En la historia del cine tenemos maravillosos ejemplos de ello: Ozu, Rossellini o Rohmer de maneras muy distintas destilaron sus destrezas, limitaron los recursos narrativos para multiplicar sus efectos y consiguieron con aparente facilidad hacer algunas de las mejores películas del siglo anterior. La gracia brilla en esas obras porque parece que están hechas sin esfuerzo, con extrema facilidad; es como cuando aprendimos a montar en bicicleta de pequeños y por fin conseguíamos gritar: “¡sin manos!”, así fue como nos divertíamos y deleitábamos a nuestros mayores al transformar nuestra ambición en certera despreocupación. Baltasar de Castiglione acuñó el término sprezzatura para describir esta actitud de desdén, de aparente falta de cuidado; “la mucha diligencia es dañosa” repetían los artistas del Cinquecento al incorporarla a sus obras.
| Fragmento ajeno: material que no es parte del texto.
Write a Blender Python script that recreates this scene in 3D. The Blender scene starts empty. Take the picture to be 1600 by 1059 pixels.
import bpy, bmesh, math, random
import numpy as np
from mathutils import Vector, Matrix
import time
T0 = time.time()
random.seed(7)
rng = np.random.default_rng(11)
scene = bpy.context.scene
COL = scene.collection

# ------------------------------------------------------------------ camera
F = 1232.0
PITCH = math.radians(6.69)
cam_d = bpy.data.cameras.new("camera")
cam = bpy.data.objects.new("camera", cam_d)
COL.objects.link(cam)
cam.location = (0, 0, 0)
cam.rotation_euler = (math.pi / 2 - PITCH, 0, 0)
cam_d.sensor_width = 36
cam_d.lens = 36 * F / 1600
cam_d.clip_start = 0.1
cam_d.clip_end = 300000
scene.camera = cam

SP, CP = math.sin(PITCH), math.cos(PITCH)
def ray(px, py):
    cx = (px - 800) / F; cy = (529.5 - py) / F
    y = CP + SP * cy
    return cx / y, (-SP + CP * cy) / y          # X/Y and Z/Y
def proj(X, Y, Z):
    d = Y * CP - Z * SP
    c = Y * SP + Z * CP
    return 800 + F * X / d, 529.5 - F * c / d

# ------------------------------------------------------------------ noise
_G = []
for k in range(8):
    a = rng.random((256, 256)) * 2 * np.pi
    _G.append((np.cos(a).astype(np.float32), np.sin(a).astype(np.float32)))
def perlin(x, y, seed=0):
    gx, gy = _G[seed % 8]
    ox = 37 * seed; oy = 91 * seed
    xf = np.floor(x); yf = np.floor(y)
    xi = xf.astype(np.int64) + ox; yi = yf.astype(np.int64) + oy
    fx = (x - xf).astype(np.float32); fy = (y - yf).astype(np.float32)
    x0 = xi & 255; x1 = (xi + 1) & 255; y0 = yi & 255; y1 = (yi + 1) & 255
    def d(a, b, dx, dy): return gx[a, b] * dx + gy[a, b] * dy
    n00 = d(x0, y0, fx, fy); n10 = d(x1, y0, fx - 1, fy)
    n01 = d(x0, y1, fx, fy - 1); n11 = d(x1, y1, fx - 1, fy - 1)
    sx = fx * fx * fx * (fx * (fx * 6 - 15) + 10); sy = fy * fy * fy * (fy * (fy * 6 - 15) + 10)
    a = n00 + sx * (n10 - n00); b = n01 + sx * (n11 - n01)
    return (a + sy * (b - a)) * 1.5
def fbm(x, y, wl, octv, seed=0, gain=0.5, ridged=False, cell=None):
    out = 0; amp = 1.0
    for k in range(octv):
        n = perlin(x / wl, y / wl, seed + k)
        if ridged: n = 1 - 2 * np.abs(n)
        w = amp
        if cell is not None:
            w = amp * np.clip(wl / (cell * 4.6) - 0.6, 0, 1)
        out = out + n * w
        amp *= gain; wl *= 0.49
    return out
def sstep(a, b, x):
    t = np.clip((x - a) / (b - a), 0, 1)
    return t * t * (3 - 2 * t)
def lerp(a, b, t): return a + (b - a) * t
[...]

Pero con o sin sprezzatura esta película nos cautiva. Tanto por la honestidad de su propuesta como por la elegancia de su desarrollo. Rosales construye su relato desde la depuración emocional. Desde una mirada serena hacia el “amor inmortal” expone el conflicto, y, posteriormente, nos muestra cómo este amor evoluciona en la memoria de los protagonistas, enriqueciéndose, marchitándose, pero sobre todo lo que nos plantea es que los recuerdos interactúan con el amor y modifican su propia esencia.

Esta es una película que deliberadamente no toma partido, lo deja todo a la soberanía del espectador, en ella se abren múltiples puertas para la reflexión: ¿Estamos ante el amor ideal o tan solo ante un amor idealizado por el tiempo? ¿Estamos ante una vida perdida por la rutina o ante una victoria de lo cotidiano? ¿Ante la soberanía de la pasión o ante el exceso del arrebato? Cuestiones que quedan abiertas gracias a que todas esas posturas tienen justificación; los personajes, vencedores o vencidos, idealistas o pragmáticos, esgrimen sus argumentos con convicción, la dignidad y valor de sus ideas quedan intactos, y al encarnarse estas ideas en sus propias experiencias simpatizamos con cualquier opción.

Solo hay un personaje que cuestiona con su naturalidad todas estas elucubraciones, y es Hugo, el mágico hermano de la heroína, que llena de frescura la película. Sin duda Rosales acepta y quiere todas las respuestas que los espectadores podamos dar, pero sobre todo lo que se ve es que a quien quiere es a sus personajes y a los actores que los encarnan.